Of her own writing, Duffy has said, "I'm not interested, as a poet, in words like 'plash'—Seamus Heaney words, interesting words. I like to use simple words, but in a complicated way." She told
The Observer: "Like the sand and the oyster, it's a creative irritant. In each poem, I'm trying to reveal a truth, so it can't have a fictional beginning."
Duffy rose to greater prominence in UK poetry circles after her poem "Whoever She Was" won the Poetry Society National Poetry Competition in 1983.In her first collection,
Standing Female Nude (1985), she uses the voices of outsiders, for example in the poems 'Education for Leisure' and 'Dear Norman'. Her next collection
Feminine Gospels (2002) continues this vein, showing an increased interest in long narrative poems, accessible in style and often surreal in their imagery. Her 2005 publication,
Rapture (2005), is a series of intimate poems charting the course of a love affair, for which she won the £10,000 T.S. Eliot Prize. In 2007, she published
The Hat, a collection of poems for children. Online copies of her poems are rare, but her poem dedicated to U A Fanthorpe,
Premonitions, is available through
The Guardian, and several others via
The Daily Mirror.
In schools
Her poems are studied in British schools at GCSE, A-level, and Higher levels. In August 2008, her
Education for Leisure, a poem about violence, was removed from the AQA examination board's GCSE poetry anthology, following a complaint about its references to knife crime and a goldfish being flushed down a toilet. The poem begins, "Today I am going to kill something. Anything./I have had enough of being ignored and today/I am going to play God." The protagonist kills a fly, then a goldfish. The budgie panics and the cat hides. It ends with him, or her, leaving the house with a knife. "The pavements glitter suddenly. I touch your arm."
According to
The Guardian, schools were urged to destroy copies of the unedited anthology. Duffy called the decision ridiculous. "It's an anti-violence poem," she said. "It is a plea for education rather than violence." She responded with
Mrs Schofield's GCSE, a poem about violence in other fiction, and the point of it. "Explain how poetry/pursues the human like the smitten moon/above the weeping, laughing earth ..." The Mrs. Schofield of the title refers to Pat Schofield, an external examiner at Lutterworth College, Leicestershire, who complained about
Education for Leisure, calling it "absolutely horrendous".
Plays and songs
Duffy is also a playwright, and has had plays performed at the Liverpool Playhouse and the Almeida Theatre in London.

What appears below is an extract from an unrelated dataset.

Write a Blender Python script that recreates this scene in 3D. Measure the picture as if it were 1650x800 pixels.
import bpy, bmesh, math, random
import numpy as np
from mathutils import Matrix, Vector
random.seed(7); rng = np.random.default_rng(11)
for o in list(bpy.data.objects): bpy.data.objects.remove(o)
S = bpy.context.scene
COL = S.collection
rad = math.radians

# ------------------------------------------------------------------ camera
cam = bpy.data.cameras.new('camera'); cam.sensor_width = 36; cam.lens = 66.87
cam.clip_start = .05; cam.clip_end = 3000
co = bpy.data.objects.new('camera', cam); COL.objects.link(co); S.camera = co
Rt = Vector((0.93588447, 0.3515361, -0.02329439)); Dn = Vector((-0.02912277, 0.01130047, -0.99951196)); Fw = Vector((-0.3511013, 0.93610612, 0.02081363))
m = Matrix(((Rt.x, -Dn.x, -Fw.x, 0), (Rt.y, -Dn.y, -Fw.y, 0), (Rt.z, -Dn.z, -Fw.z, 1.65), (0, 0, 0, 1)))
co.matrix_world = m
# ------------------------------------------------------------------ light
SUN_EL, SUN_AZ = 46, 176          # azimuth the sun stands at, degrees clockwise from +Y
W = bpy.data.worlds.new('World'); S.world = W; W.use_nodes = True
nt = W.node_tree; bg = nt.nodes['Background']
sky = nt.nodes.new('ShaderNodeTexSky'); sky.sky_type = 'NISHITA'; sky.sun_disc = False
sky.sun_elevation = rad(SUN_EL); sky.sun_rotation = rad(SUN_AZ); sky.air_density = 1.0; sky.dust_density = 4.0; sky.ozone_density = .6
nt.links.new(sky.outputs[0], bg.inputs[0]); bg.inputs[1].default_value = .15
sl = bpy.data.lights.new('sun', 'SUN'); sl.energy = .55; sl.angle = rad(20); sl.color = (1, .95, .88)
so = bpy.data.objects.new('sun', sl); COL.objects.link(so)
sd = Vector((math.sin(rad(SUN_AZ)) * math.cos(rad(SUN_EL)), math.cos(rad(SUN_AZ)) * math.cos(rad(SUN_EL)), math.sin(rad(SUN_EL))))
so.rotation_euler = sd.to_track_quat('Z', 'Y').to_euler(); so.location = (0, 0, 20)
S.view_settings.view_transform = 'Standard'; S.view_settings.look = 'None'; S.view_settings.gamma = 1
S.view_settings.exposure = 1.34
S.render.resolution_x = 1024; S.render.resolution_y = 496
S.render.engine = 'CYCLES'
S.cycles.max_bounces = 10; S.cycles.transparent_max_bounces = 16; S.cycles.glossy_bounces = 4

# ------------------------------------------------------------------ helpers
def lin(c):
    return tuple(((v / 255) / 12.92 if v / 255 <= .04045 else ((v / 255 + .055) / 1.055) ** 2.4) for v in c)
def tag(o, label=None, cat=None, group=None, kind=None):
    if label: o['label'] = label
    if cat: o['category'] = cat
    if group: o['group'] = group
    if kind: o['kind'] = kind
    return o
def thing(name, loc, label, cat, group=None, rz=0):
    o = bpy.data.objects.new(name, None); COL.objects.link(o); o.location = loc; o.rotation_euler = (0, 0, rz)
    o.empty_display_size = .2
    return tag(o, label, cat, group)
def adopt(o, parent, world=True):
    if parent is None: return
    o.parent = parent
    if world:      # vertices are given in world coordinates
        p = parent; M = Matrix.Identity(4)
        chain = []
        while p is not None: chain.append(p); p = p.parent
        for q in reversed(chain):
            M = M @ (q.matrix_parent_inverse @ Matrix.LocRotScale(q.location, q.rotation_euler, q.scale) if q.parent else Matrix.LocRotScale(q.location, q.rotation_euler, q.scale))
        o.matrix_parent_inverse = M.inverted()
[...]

Her plays include
Take My Husband (1982),
Cavern of Dreams (1984),
Little Women, Big Boys (1986)
Loss (1986),
Casanova (2007). Her radio credits include an adaptation of
Rapture. Her children's collections include
Meeting Midnight (1999) and
The Oldest Girl in the World (2000). She also collaborated with the Manchester composer, Sasha Johnson Manning, on
The Manchester Carols, a series of Christmas songs that premiered in Manchester Cathedral in 2007.